Pikiran gue teralih karena Bang Pe memantik kembali korek untuk menyulut rokoknya yang mati karena terlalu lama tidak dihisap. Pantes aja ga abis-abis. Tuh rokok punya sistem hibernasi yang segera aktif kalau dia tidak dihisap secara konsisten. Sial!

Selepas advanced, gue sering melihatnya di kampus, tepatnya di kantin gedung E. Tahun 2003 gue gabung dengan tim yang mempersiapkan alat tes buat calon TKI. Bang Pe salah satu pentolannya. Alhasil nyaris tiap hari gue ketemu ama bapak itu.
Dari frekuensi pertemuan tatap muka yang intens, gue bisa tahu sosok Bang Pe lebih jauh. Namun, penambahan pengetahuan gue itu kayaknya ga sebanding dengan penambahan pengetahuan dia tentang gue. Walau matanya sering tampak sayu kayak orang beler, observasinya kenceng dan dalam banget. Satu gerakan berarti banyak buat dia. Kerennya lagi, tindakannya itu selalu bisa ia balut rapi dengan cerita-cerita dan becandaan yang bikin orang ga curiga kalau lagi diobservasi. Yah, walaupun harus gue akui becandaannya itu garing sepsiko-psikonya. Hal itu juga membuat orang-orang yang ada di sekitarnya tetap duduk betah ngedengerin ceritanya yang mirip dongeng karena nyaris ga bisa dilacak tahun kejadiannya.

CRESSS...!! Sebatang Black Tea gue sulut lagi. Rokoknya Bang Pe sudah habis.

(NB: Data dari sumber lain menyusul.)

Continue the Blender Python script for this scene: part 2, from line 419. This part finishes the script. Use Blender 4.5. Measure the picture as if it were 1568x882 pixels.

Tahun makin bertambah. Pertemuan gue ama Bang Pe isinya makin bervariasi. Mulai dari survey tempat buat outbound, makan-makan, nengok anaknya, ngabisin es krim di ruang rapat klien, ngobrol di kantin atau kontrakan anak-anak, hingga bengong di kantin mandangin mahasiswi baru yang bening.
Namun memang benar, manusia tuh ga akan ada yang sempurna. Tuh bapak kadang ngeselin juga. Kadang dengan seenaknya ninggalin anak-anak kerja sendirian tanpa arahan yang jelas. Yaaaa, memang sih anak-anak uda punya kapabilitas untuk ngelarin tuh kerjaan-kerjaan, tapi bukan berarti dia bisa lepas tangan trus ngasong ke tempat-tempat lain. Untungnya dia Bang Pe, orang yang segala ekspresi bisa lu tumpahin dengan bebas ke mukanya. Mau senang, sedih, ampe marah pun bebas-bebas aja, dengan catatan dia tahu alasan lu. Malahan kalau tuh ekspresi lu tahan-tahan dan berharap dia bisa membacanya, lu bakal sakit hati sendirian lantaran bakal dicuekin ama Bang Pe. Mending dimuntahin aja sekalian.
Banyak belajar lah gue dari bapak satu anak ini [juga satu istri, tapi banyak penggemar dan mantan gebetan]. Belajar bagaimana dekat dengan wanita.. eh, salah! Belajar bagaimana mengamati orang trus memaksimalkan potensinya hingga akhirnya bisa memanfaatkan potensinya itu demi kebaikan bersama.

Pintu tol Bogor sudah kami lewati 10 menitan yang lalu. Gue uda ga bisa melacak lagi di mana kami berada. Sebagai orang yang pernah menghuni Kota Hujan, gue sebenarnya malu dengan keadaan itu. Tidak berapa lama kemudian, tibalah kami di sebuah rumah yang tampilannya bikin gue kangen ama 'rumah' gue di kota itu: atapnya dan jendelanya gede... bikin udara dingin dengan leluasa masuk berkeliaran.
Begitu masuk di rumah itu, Bang Pe langsung menaruh tas kecilnya lalu... CRESS!!!!! Sampoerna Hijau disulutnya lagi.